Date reviewed: Jul 8, 2006 2:01 PM
Nickname: BMF BRZ
Review: These IPOs may seem hot at first but are considered to be volatile stocks, with high betas. Investors with short term insights should beware. Another important characteristic is the concentration and low liquidity whcih also means a future discount. On the other hand the inflow of proceeds is crucial, large primary tranches should be preferred to secondary offerings.

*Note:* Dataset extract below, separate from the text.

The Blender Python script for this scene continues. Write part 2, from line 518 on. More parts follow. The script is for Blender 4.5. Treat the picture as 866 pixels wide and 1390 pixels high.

Date reviewed: Jul 1, 2006 12:10 AM
Nickname: Jim T.
Review: Any disruptive technology company like Vonage or Godaddy will have rivals that are owned by these major institutional holders: Axa, Fidelity, Vangaurd, Wellington, Barclay's, and State Street. This tag team uses every asset it can, including media mouthpieces to lambast a company and to short the IPO upon open. Right now Vonage (VG) has been on the NYSE short list since June 5, 2006, because the NYSE market maker has sold more stock than exisits. Shorting and naked shorting by Goldman Sachs (largely owned by the same tag team) did a lot the shorting. But, they weren't the only ones. So, when Godaddy launches their IPO, their biggest rivals (Verisign, Yahoo), which are owned by the same tag team, will do the same thing that they did to Vonage. What needs to happen, rather than just throwing up ones hands and saying "Gee this looks like 1999", is to "look under the hood" of who owns the rivals to the disruptive techology company going public.